Give Customers Control over How They Participate in the Community
This is the third best practices in the series for improving customer service through community-based collaboration. My previous post treated two industry best practices but if you're yet to read them, you can catch the previous post here:
Enterprise 2.0 Best Pratice 2#:Promote Community Conversations into Knowledge Assets
Enterprise 2.0 Best Pratice 1#:Recognize and Reward Community Contributions
Jason Hekl highlighted a very interesting point in his Conversational Knowledge pertaining to customer control and authority, read along.

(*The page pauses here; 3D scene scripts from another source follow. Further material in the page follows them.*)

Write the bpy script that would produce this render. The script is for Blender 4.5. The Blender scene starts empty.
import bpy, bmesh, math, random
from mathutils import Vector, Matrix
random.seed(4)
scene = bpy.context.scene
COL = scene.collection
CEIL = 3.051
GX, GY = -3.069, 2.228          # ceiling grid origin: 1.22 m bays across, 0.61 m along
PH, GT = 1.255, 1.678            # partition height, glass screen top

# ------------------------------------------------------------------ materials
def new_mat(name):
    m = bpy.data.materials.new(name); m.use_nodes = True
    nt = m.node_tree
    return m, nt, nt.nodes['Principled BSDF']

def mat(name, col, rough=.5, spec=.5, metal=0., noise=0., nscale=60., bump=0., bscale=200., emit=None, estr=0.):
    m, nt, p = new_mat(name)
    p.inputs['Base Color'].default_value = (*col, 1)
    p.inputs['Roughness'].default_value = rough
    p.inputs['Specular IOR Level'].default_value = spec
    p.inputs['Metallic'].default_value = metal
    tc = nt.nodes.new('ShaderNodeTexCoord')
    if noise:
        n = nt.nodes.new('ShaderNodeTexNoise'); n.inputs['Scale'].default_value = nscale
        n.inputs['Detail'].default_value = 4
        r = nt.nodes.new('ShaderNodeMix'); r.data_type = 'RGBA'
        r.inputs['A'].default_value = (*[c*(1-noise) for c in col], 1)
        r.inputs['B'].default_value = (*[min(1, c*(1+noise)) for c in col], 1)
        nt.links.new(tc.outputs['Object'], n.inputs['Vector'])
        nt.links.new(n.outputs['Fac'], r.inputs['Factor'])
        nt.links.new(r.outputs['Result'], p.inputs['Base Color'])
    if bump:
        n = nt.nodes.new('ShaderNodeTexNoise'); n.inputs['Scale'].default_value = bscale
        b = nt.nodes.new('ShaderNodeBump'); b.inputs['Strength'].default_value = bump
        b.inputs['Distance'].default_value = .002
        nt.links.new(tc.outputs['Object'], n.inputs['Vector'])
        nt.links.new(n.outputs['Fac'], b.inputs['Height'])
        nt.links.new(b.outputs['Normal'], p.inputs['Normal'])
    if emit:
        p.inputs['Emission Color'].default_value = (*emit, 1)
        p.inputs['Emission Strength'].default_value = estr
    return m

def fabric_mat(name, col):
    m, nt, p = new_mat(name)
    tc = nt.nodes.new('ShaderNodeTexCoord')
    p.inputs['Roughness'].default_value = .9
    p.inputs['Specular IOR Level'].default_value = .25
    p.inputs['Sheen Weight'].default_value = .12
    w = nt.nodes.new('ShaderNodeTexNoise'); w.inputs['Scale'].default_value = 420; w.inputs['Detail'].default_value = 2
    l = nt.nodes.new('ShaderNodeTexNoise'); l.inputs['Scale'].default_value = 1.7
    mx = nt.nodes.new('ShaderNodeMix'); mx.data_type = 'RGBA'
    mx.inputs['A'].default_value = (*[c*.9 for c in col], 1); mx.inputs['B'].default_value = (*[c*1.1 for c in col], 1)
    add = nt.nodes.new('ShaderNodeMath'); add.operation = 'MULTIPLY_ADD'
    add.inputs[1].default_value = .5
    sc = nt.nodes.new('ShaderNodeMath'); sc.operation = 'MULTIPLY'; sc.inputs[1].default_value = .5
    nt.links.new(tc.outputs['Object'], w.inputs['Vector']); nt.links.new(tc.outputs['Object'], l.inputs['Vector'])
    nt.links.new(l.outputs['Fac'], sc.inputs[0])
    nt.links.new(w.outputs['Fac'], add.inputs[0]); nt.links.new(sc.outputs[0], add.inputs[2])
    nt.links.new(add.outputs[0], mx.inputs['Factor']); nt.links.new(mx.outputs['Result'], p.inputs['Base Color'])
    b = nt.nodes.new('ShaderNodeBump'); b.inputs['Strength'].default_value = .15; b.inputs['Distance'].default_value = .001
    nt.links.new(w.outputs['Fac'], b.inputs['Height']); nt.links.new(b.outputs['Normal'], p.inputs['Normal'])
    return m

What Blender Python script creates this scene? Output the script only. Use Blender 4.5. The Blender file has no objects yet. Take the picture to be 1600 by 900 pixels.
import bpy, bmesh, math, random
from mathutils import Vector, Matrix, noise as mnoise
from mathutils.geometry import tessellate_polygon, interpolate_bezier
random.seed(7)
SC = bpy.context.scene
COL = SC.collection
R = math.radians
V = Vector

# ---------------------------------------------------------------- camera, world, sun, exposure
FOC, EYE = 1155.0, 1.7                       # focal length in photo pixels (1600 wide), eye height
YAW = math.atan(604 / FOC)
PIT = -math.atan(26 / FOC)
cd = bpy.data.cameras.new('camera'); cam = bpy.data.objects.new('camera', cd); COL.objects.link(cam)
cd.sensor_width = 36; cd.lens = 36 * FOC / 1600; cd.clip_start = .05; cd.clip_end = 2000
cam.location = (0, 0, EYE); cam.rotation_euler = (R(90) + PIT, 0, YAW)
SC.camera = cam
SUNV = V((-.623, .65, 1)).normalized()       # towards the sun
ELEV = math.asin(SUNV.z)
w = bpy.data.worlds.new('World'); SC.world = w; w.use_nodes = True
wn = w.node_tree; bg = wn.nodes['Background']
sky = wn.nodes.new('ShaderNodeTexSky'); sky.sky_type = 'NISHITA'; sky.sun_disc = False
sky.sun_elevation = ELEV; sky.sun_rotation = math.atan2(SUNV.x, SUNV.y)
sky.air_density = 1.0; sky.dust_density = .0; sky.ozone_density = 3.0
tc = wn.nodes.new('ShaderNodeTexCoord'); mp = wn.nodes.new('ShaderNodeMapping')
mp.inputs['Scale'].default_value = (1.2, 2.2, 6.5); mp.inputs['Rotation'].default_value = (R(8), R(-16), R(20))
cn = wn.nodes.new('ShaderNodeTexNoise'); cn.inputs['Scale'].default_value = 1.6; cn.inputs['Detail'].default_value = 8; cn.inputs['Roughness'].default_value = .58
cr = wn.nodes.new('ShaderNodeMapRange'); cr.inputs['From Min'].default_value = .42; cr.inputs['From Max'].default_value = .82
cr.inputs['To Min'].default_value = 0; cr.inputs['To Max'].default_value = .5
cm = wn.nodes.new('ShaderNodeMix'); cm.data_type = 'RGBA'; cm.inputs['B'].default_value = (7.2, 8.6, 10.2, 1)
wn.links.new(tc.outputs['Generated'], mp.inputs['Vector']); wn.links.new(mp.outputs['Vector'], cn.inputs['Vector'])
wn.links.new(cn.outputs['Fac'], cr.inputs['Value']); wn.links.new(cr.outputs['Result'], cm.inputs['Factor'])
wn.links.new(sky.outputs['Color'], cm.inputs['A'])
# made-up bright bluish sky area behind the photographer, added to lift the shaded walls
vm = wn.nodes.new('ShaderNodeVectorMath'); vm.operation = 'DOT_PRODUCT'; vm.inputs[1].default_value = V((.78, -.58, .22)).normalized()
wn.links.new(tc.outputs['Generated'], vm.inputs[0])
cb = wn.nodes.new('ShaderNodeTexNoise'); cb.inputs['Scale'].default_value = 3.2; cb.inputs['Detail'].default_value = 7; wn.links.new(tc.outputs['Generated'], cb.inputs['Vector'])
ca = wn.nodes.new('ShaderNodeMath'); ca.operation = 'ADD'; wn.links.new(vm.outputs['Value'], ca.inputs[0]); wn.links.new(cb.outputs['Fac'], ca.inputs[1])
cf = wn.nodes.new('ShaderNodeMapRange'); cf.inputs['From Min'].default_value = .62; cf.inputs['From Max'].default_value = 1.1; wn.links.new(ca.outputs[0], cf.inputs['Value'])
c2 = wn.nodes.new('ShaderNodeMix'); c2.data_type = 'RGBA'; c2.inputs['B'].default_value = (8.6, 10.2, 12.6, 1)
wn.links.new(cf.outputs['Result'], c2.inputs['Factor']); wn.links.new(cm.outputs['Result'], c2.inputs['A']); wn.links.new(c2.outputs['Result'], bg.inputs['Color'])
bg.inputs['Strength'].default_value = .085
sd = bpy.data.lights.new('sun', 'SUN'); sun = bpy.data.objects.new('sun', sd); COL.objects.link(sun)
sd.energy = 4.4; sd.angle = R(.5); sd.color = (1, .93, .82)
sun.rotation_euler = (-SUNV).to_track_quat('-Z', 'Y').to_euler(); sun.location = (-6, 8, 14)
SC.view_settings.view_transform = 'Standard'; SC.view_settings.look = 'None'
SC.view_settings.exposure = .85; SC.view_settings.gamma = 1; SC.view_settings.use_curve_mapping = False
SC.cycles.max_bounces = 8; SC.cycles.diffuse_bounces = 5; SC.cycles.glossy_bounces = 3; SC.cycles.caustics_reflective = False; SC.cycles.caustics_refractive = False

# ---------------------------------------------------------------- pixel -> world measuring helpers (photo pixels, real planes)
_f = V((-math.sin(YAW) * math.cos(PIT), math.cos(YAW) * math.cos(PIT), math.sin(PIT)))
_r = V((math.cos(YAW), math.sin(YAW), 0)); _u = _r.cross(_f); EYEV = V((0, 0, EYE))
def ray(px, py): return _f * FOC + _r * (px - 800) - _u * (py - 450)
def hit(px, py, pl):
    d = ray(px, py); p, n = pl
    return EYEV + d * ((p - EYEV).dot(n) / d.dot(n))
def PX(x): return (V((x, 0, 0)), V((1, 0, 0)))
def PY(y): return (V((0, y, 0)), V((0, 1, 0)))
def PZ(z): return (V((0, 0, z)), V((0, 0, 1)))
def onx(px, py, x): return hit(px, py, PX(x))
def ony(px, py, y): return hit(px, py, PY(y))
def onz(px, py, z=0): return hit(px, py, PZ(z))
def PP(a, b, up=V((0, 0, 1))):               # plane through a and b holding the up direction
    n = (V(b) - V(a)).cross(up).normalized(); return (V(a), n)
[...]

The increasing growth of social media has created new expectations for personalization and flexibility in the way people interact with online content. The quest for anywhere access by users has also led to the incorporation mobile access to contextually relevant information through methods of choosing email subscriptions, RSS feeds, shared bookmarks, and many more social media tools.
Customers would like to be on top of their game if given the chance as such applying granular levels of personalization in collaborative knowledge environments encourages customer participation simply by making desired information more accessible. In customer service scenarios where users are more directed and specific with their objectives, every second saved boosts customer satisfaction with the support experience.
Suggest topics to your users, based on the products they use, and interests they have identified in the past. Save a "My Topics" list for user-initiated discussions and highlight which threads have been updated since the user's last visit, eliminating the need to manually check the site for new posts.
Allow users assign email alerts to their content subscriptions to enable them receive notifications when new responses are posted. Extend subscriptions across discussion forums and the knowledgebase, and provide users with the flexibility to subscribe by topic, content category, author, and discussion.
Provide custom RSS feeds for each subscription, and for searches containing specific phrases or keywords. Track user participation in the forums and maintain an access history so customers can quickly revisit forums and topics that interested them in the past, and highlight which information has been read, not read, or posted new since the last visit. Focus not on how to push content to your customer community, but more on how to enable that community to pull the information they need in the way that makes the most sense to each individual participant.